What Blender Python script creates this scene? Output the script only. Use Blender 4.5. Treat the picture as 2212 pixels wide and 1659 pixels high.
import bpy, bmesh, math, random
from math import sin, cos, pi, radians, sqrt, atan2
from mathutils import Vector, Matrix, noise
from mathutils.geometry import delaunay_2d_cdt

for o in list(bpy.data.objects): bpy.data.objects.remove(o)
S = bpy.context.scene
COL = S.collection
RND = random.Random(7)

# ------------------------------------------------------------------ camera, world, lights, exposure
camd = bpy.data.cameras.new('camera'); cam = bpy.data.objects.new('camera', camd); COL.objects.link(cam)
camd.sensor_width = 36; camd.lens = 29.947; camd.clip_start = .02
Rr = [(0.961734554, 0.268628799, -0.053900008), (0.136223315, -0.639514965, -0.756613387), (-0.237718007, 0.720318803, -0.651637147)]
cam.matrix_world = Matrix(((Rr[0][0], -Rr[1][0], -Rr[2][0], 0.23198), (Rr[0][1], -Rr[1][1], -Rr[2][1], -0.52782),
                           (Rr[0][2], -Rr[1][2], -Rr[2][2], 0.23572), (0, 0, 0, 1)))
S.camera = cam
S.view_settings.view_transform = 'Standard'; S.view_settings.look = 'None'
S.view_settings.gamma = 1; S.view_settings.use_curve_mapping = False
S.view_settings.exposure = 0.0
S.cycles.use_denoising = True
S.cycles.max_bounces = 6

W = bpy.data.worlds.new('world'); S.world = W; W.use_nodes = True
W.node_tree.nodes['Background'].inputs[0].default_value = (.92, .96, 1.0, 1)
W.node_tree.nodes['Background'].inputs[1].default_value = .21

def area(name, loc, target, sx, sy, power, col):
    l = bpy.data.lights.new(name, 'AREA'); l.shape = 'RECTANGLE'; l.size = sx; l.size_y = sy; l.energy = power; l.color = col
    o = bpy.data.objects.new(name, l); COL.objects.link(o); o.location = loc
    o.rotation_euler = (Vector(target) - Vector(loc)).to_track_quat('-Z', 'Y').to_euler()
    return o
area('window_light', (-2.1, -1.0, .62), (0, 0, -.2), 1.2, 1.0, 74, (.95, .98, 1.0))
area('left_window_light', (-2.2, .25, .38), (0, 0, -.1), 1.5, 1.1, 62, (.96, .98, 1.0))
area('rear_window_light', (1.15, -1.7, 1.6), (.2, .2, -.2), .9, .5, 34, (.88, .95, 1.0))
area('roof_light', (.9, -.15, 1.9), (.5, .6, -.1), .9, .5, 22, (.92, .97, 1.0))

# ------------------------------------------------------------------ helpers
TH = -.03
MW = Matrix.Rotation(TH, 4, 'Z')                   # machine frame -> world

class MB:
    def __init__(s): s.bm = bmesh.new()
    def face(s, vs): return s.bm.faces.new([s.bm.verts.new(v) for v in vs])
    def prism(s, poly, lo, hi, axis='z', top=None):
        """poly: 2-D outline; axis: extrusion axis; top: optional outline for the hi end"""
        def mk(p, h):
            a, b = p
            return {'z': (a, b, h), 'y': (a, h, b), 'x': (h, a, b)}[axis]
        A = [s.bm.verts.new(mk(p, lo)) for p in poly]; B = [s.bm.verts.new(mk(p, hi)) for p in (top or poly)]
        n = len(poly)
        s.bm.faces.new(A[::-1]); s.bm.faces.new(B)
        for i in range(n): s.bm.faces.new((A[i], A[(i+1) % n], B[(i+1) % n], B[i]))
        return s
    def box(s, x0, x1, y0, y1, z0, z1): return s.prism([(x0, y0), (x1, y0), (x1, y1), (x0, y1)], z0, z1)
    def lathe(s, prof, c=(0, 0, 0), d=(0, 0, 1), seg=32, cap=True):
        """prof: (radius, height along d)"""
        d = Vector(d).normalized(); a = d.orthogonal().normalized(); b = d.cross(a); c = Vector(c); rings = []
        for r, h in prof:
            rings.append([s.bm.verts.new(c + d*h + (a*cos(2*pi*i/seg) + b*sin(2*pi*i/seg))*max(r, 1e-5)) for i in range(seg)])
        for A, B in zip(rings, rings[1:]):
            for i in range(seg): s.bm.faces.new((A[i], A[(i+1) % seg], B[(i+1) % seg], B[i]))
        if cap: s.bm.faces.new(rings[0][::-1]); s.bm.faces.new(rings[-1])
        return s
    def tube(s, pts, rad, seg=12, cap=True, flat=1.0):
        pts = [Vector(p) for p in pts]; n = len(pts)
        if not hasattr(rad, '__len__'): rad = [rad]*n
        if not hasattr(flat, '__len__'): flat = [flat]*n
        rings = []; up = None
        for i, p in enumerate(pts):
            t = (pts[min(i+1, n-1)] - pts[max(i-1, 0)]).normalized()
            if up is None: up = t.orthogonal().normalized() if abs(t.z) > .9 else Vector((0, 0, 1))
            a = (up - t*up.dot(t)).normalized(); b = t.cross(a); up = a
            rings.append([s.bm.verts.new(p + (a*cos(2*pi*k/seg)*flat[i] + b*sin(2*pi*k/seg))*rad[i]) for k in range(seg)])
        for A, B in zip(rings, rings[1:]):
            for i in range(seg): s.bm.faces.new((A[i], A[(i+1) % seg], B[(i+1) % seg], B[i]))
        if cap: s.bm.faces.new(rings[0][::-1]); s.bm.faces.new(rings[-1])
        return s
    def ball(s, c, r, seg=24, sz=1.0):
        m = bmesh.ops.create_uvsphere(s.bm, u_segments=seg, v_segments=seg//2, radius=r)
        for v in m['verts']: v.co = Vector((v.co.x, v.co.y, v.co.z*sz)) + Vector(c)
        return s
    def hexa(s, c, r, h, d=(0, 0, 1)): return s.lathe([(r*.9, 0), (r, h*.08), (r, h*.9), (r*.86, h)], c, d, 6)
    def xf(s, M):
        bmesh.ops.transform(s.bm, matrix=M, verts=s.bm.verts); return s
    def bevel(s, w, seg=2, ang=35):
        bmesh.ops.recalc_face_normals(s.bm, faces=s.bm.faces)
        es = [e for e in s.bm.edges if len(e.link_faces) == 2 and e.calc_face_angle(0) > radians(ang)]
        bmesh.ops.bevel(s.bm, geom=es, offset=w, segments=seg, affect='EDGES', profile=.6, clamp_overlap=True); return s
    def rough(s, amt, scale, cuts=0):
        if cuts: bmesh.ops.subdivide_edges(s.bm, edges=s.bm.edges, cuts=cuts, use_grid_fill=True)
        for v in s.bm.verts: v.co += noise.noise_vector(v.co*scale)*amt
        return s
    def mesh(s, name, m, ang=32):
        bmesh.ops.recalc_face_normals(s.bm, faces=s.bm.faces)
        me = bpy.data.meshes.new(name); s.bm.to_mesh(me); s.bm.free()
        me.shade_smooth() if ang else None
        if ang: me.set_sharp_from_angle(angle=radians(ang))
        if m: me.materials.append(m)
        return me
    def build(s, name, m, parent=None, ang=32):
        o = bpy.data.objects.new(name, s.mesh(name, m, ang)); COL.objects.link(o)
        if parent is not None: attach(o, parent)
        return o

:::

Starting at the first line of the data above, please restate word for word every line up to and including the one that holds "RND = random.Random(7)", and add nothing else.

■ THE REPLY:
What Blender Python script creates this scene? Output the script only. Use Blender 4.5. Treat the picture as 2212 pixels wide and 1659 pixels high.
import bpy, bmesh, math, random
from math import sin, cos, pi, radians, sqrt, atan2
from mathutils import Vector, Matrix, noise
from mathutils.geometry import delaunay_2d_cdt

for o in list(bpy.data.objects): bpy.data.objects.remove(o)
S = bpy.context.scene
COL = S.collection
RND = random.Random(7)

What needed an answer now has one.